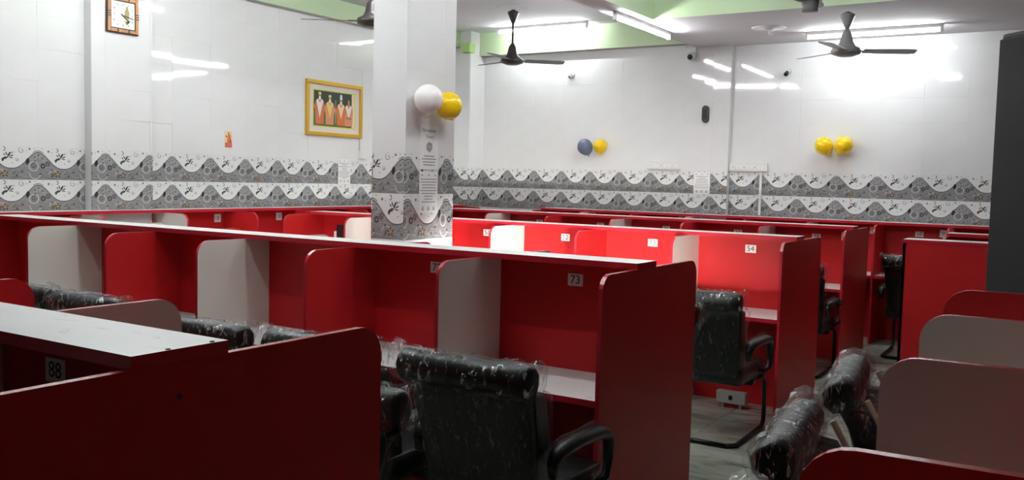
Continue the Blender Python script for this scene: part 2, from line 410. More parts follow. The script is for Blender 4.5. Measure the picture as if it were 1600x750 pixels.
tile_run(wb, -3.82, -3.28, -3.83-0.03, 0.388, ZJB, ZS, pb(YB-0.08))
tile_run(wb, -3.28, 0.9, -2.769-0.43*0.393, 0.393, ZJB, ZS, pb(YB))

# ceiling: recessed bays between beams
ce = tag(MB().box((XL-0.12, -3.6, ZC), (4.2, YB+0.1, ZC+0.12), M['plaster']).build('ceiling'), kind='structure')
def beam(a, b, under=M['plaster']): MB().box(a, b, M['green'], bottom=under).build('beam', ce)
beam((XL, -3.5, 3.13), (XL+0.10, 9.60, ZC), M['plasticgrey'])
beam((XL, 9.58, 3.045), (-3.70, YB, ZC), M['plasticgrey'])
beam((-3.70, -3.5, ZS), (-3.44, 7.85, ZC))
MB().box((-3.70, 7.85, ZS), (4.0, YB, ZC), M['green'], bottom=M['plaster'], xs=M['plaster']).build('ceiling_slab', ce)
MB().box((-6.62, 9.30, 3.06), (-6.50, 9.42, 3.17), mat('lime_paint', (0.42, 0.64, 0.22), 0.6)).build('junction_box', ce)

# ---------------------------------------------------------------- column
CX0, CX1, CY0, CY1 = -3.70, -3.44, 4.276, 4.77
col = thing('column', 'square tiled column standing among the carrels with balloons and notices', 'column', ((CX0+CX1)/2, (CY0+CY1)/2, 0))
g = MB(); g.box((CX0-col.location.x+0.008, CY0-col.location.y+0.008, 0), (CX1-col.location.x-0.008, CY1-col.location.y-0.008, ZS), M['grout']); g.build('core', col)
def col_tiles(w, u0, u1, place, low=0.0):
    for k in range(-5, 7):
        z0 = ZJL - 0.012 + k*0.25
        h = min(0.25, ZS - z0)
        if h < 0.02: continue
        if k == -1: z0 -= 0.03; h += 0.03
        if k == -2: h -= 0.03
        z0b = max(0.0, z0); h -= (z0b - z0)
        m = M['border'] if k in (-1, 0) else M['tile']
        loc, rz = place(z0b)
        us = (u0, u1) if k == 0 else (u0 + low, u1 + low) if k == -1 else (0, 1)
        link('tile', tile_mesh(w, h, us[0], us[1], m), col, loc, (random.gauss(0, 0.001), 0, rz))
hx, hy = (CX1-CX0)/2, (CY1-CY0)/2
col_tiles(2*hx, 0.36, 1.03, lambda z: ((-hx, -hy+0.008, z), 0), 0.62)
for a, w, u in ((-hy, 0.385, 0.93), (-hy+0.385, 2*hy-0.385, 0.915)):
    col_tiles(w, u, u + w/0.40, lambda z, a=a: ((hx-0.008, a, z), FACE_LEFT))
col_tiles(2*hx, 0.2, 0.9, lambda z: ((hx, hy-0.008, z), PI))
col_tiles(2*hy, 0.0, 1.2, lambda z: ((-hx+0.008, hy, z), -PI/2))

# ---------------------------------------------------------------- carrels
ZT, ZSH, ZD = 1.150, 1.175, 0.665     # partition top, shelf top, desk top
T = 0.018
def rounded_panel(d0, d1, z1, r, near=True, far=False):
    """(y, z) outline, counter-clockwise from +X; near is -Y"""
    pts = [(d0, 0.0), (d1, 0.0)]
    n = 6
    if far: pts += [(d1 - r + r*math.cos(a), z1 - r + r*math.sin(a)) for a in [PI/2*k/n for k in range(n+1)]]
    else: pts.append((d1, z1))
    if near: pts += [(d0 + r - r*math.sin(a), z1 - r + r*math.cos(a)) for a in [PI/2*k/n for k in range(n+1)]]
    else: pts.append((d0, z1))
    return pts

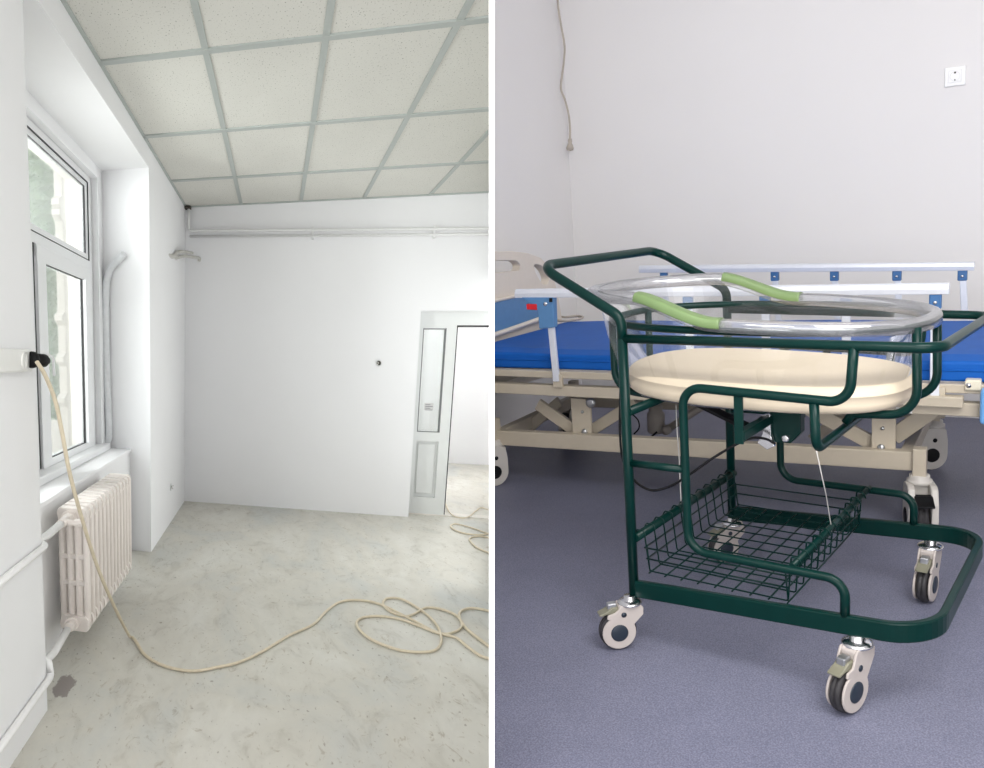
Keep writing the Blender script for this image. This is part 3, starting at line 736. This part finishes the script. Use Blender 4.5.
# basket
b = MB(fT); b.tube([(0, 0, .288), (-.002, W_, .282)], .0115, 12); b.build('basket_rail', G, tro)
b = MB(fT); b.tube([(.398, 0, .292), (.398, W_, .290)], .0075, 12); b.build('basket_rail', G, tro)
b = MB(fT); wr = .0021; zf = .192; xa, xb = .022, .378; ya, yb = .03, .60
ny = 12
for i in range(ny):
    y = ya+.0 + (yb-ya)*i/(ny-1)
    b.tube(fillet([(-.018, y, .286), (-.010, y, .299), (.010, y, .297), (xa, y, zf), (xb, y, zf), (.386, y, .301), (.402, y, .300), (.410, y, .285)], [0, .005, .007, .008, .006, .004, .004, 0], 3), wr, 6)
for i in range(9):
    x = xa + (xb-xa)*i/8
    b.tube([(x, ya-.006, zf-.004), (x, yb+.006, zf-.004)], wr, 6)
for x0, x1, z in ((.012, .380, .255), (.017, .379, .226)):
    b.tube(fillet([(x0, ya-.004, z), (x1, ya-.004, z), (x1+.003, yb+.004, z), (x0, yb+.004, z)], 0, closed=True), wr*1.15, 6, closed=True)
for x in [xa + (xb-xa)*i/8 for i in (0, 8)]:
    for y in (ya, yb): b.tube([(x, y, zf), (x-.006, y, .262)], wr, 6)
b.build('wire_basket', G, tro)
# casters of the trolley
for (x, y, pu, ang, r_, tp) in ((-.012, -.022, 632, 74, .049, .121), (.540, -.004, 861, 32, .052, .146), (-.004, W_-.01, 736, 58, .049, .121), (.556, W_, 931, 14, .052, .146)):
    p = fT((x, y, 0)); caster('caster', tro, (p.x, p.y, 0), pu, ang, r_, tp, M['caster'], M['pedal'])

# ================================================================== TUB
tub = thing('bassinet_tub', 'clear acrylic oval bassinet tub resting in the green trolley frame', 'bassinet', fT((.2, .315, .605)))
RX, RYc, RA, RB, RE = .188, .315, .434, .280, 2.5
def rimz(x):
    t = min(1, max(0, (x+.02)/.24)); t = t*t*(3-2*t)
    return .905 + (.842-.905)*t - .018*max(0, x-.25)/.38
def ringpt(k, n, inset, z, ex=RE):
    t = 2*math.pi*k/n; x, y = sup(t, RA-inset, RB-inset, ex, RX, RYc); return x, y
n = 120
lv = [('r', -.028, 0), ('r', -.010, -.001), ('r', -.002, .003), ('r', .001, .011), ('r', -.001, .020), ('r', -.010, .026), ('r', -.03, .029),
      ('z', .78, .036), ('z', .70, .045), ('z', .645, .060), ('z', .618, .082), ('z', .607, .115), ('z', .605, .16)]
def tubmesh(a, c):
    vs = []; m = len(lv[a:c])
    for k in range(n):
        for kind, val, ins in lv[a:c]:
            x, y = ringpt(k, n, ins, 0)
            x0 = x
            if kind == 'z':
                sh = (.842-val)/.24; x = RX + (x-RX)*(1-.04*sh) + .03*sh*(1 if x < RX else .2)
            z = rimz(x0)+val if kind == 'r' else val
            vs.append((x, y, z))
    fs = [(i*m+j, i*m+j+1, ((i+1) % n)*m+j+1, ((i+1) % n)*m+j) for i in range(n) for j in range(m-1)]
    if c >= len(lv): fs.append(tuple(i*m+m-1 for i in range(n)))
    return vs, fs
b = MB(fT); vs, fs = tubmesh(0, 7); b.add(vs, fs, True); b.build('tub_rim', M['acryl_rim'], tub, solid=.004)
b = MB(fT); vs, fs = tubmesh(6, 10); b.add(vs, fs, True); b.build('tub_shell', M['acryl'], tub)
b = MB(fT); vs, fs = tubmesh(9, 13); b.add(vs, fs, True); b.build('tub_base', M['acryl_rim'], tub, solid=.003)
def clip_part(side, xs0, xs1):
    pts = []; N2 = 26
    for i in range(N2+1):
        x = xs0 + (xs1-xs0)*i/N2
        c = min(1, abs((x-RX)/(RA-.008))); y = (1-c**RE)**(1/RE)*(RB-.010)
        pts.append((x, RYc + side*y, rimz(x)-.004))
    sc_ = [(-.020, -.014), (-.021, -.002), (-.016, .007), (0, .010), (.016, .007), (.021, -.002), (.020, -.014), (.014, -.016), (.013, -.002), (0, .002), (-.013, -.002), (-.014, -.016)]
    b = MB(fT); b.sweep(pts, sc_, up=(0, 0, 1)); o = b.build('side_grip', M['lime'], tub, bevel=.001); o['label'] = 'lime green rim grip'
clip_part(-1, .005, .225); clip_part(1, .005, .225)
# bassinet mattress
MX, MA, MBb = .222, .352, .244
b = MB(fT); n = 96
lvm = [(.623, .030), (.626, .012), (.634, .002), (.650, 0), (.6675, .0), (.669, -.002), (.6705, 0), (.680, .003), (.688, .012), (.692, .03), (.694, .09), (.694, .14), (.694, .19)]
vs = []
for k in range(n):
    for z, ins in lvm:
        t = 2*math.pi*k/n; x, y = sup(t, MA-ins, MBb-ins, 2.6, MX, .315); vs.append((x, y, z + (.010 if z > .64 else .006)*(.2-x)/.35*(1)))
m = len(lvm); fs = [(i*m+j, i*m+j+1, ((i+1) % n)*m+j+1, ((i+1) % n)*m+j) for i in range(n) for j in range(m-1)]
fs.append(tuple(i*m+m-1 for i in range(n))); fs.append(tuple(i*m for i in reversed(range(n))))
b.add(vs, fs, True); bmat = b.build('bassinet_mattress', M['cream']); tag(bmat, 'cream oval baby mattress lying inside the clear tub', 'mattress')

# ================================================================== BED
BEDCLIP = True
bed = thing('hospital_bed', 'beige steel hospital bed with folding side rails behind the trolley', 'bed', (-1.0, 3.5, 0))
YN_, YF_ = 2.90, 4.03
def siderail(y, x0, x1, z0, z1, hgt, brs, posts, zb):
    sec = [(-.016, -hgt/2), (.016, -hgt/2), (.018, 0), (.014, hgt/2-.004), (.004, hgt/2), (-.004, hgt/2), (-.014, hgt/2-.004), (-.018, 0)]
    b = MB(); b.sweep([(x0, y, z0), (x1, y, z1)], sec, up=(0, 0, 1), smooth=False); rl = b.build('side_rail', M['alu'], bed, bevel=.002)
    zz = lambda x: z0+(z1-z0)*(x-x0)/(x1-x0)
    for (x, h_, w) in brs:
        b = MB(); b.box((x-w/2, y-.012, zz(x)-hgt/2-h_), (x+w/2, y+.012, zz(x)-hgt/2+.004)); br = b.build('rail_bracket', M['bluebr'], rl, bevel=.004)
        b = MB(); b.lathe((x, y-.013, zz(x)-hgt/2-h_*.55), (0, -1, 0), [(.006, -.002), (.006, .001), (0, .003)], 10); b.build('bracket_bolt', M['chrome'], rl)
    for (xt, xbm, zt, z_) in posts:
        b = MB(); b.beam((xt, y, zt), (xbm, y, z_), .016, .026, up=(1, 0, 0)); b.build('rail_post', M['alu'], rl, bevel=.003)
def bxn(u, v=300, y=YN_): return onW(u, v, 1, y).x
nb = [bxn(688), bxn(765), bxn(846), bxn(935.5)]
siderail(YN_, bxn(516.5, 292), bxn(949.5, 288), .8195, .8045, .034, [(x, .045, .034) for x in nb],
         [(x, x+(.004), .76, .44) for x in nb] + [(bxn(551, 325), bxn(556.5, 377), .72, .47)], .44)
fb = [bxn(664, 275, YF_), bxn(775, 275, YF_), bxn(834.5, 277, YF_), bxn(897, 277, YF_), bxn(962.5, 275, YF_)]
z_l, z_r = onW(640, 269, 1, YF_).z, onW(973, 266, 1, YF_).z
siderail(YF_, bxn(640, 270, YF_), bxn(974.5, 267, YF_), z_l, z_r, .036, [(x, .042, .036) for x in fb], [(x, x+.02, .76, .46) for x in fb], .44)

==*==

Where a line above holds the string "script", show that line.

-- Task answer --
Continue the Blender Python script for this scene: part 2, from line 410. More parts follow. The script is for Blender 4.5. Measure the picture as if it were 1600x750 pixels.
Keep writing the Blender script for this image. This is part 3, starting at line 736. This part finishes the script. Use Blender 4.5.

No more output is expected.